Archaeologists Discover a Royal Tomb Dating From the Time of a Female Pharaoh Co-Ruler

During a recent excavation in Egypt, archaeologists unearthed an ancient royal tomb. Located at the Wadi Gabbanat el-Qurud, near Luxor, the 3500-year-old tomb dates from a period when the female pharaoh Hatshepsut co-ruled Egypt alongside Thutmose III.

The Excavation

A team of archaeologists from the New Kingdom Research Foundation mission and the Egyptian Ministry of Tourism and Antiquities discovered the royal ancient Egyptian tomb. The excavation and research project is affiliated with the University of Cambridge’s MacDonald Institute for Archaeological Research. The archaeologist team found the tomb in October 2022 while exploring the Wadi Gabbanat el-Qurud area near the Valley of the Kings in Luxor.
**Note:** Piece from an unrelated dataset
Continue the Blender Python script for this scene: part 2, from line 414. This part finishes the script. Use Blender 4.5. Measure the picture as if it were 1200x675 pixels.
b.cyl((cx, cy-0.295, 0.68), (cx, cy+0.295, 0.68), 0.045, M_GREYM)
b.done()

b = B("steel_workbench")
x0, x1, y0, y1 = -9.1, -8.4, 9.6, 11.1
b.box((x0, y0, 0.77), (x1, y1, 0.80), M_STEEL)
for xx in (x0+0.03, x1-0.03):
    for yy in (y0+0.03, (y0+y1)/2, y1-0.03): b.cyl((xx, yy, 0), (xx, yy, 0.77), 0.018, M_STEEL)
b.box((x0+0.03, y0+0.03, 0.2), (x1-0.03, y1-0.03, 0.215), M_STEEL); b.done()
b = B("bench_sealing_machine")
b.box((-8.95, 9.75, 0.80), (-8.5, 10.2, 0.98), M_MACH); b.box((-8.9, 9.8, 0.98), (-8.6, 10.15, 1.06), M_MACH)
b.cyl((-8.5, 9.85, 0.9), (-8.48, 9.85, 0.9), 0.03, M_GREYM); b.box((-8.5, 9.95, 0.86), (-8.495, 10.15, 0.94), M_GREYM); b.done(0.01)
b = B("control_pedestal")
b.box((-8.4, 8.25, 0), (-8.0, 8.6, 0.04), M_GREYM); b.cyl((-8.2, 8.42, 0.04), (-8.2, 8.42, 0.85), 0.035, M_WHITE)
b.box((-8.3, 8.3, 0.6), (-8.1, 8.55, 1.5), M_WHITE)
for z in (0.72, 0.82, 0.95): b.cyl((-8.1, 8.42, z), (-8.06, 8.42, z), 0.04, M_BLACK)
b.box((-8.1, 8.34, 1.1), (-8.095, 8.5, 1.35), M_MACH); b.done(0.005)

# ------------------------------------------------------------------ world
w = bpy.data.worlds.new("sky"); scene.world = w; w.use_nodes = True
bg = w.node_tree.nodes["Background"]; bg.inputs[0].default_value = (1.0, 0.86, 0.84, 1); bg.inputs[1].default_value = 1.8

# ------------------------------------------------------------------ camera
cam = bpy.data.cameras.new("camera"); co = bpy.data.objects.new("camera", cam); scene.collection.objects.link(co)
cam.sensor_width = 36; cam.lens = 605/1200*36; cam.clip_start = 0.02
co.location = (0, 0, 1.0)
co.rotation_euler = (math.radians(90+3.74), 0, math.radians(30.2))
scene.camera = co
The archaeologists revealed that the ceramic evidence and partial inscriptions retrieved from the newfound tomb suggest that it was constructed during the joint reign of pharaoh Thutmose III and female pharaoh Hatshepsut in ancient Egypt.

The Pharaohs

Thutmose was possibly just a two-year-old child when he became the pharaoh around 1479 B.C. His stepmother Hatshepsut acted as the regent pharaoh and later became the co-ruler of the country until her demise around 1458 B.C. During their joint reign, ancient Egypt witnessed several achievements and also the construction of many important architectures, like the temple at Deir el-Bahri. Hatshepsut was clearly a historic female pharaoh ruling ancient Egypt.

The Tomb

In the statement, the archaeologist team also declared that the newly discovered tomb contains several burials. As they said, the architecture indicates that the tomb was modified several times shortly after its first construction. The team isn’t sure about the original person for whom the tomb was built. According to the statement, surviving decorations and the size of few remaining accessible chambers suggest for now that the tomb was likely an important royal burial. Its location nearby the Valley of Kings also indicates that it might be the burial of a great Thutmosid king’s royal wife and several children. The archaeologists are yet to be sure about the exact number of human remains within the tomb.

The Condition

The archaeologist team also revealed in the statement that the tomb was likely heavily damaged by floods during ancient times. According to them, repeated flooding completely filled the tomb’s main axis with hard concrete debris, causing the ceilings to weaken over time and finally collapse. While further excavation on the area and analysis of the remains from the tomb are ongoing, archaeologists assumed that it would need several seasons to clear the internal chambers and make the tomb safe for further explorations.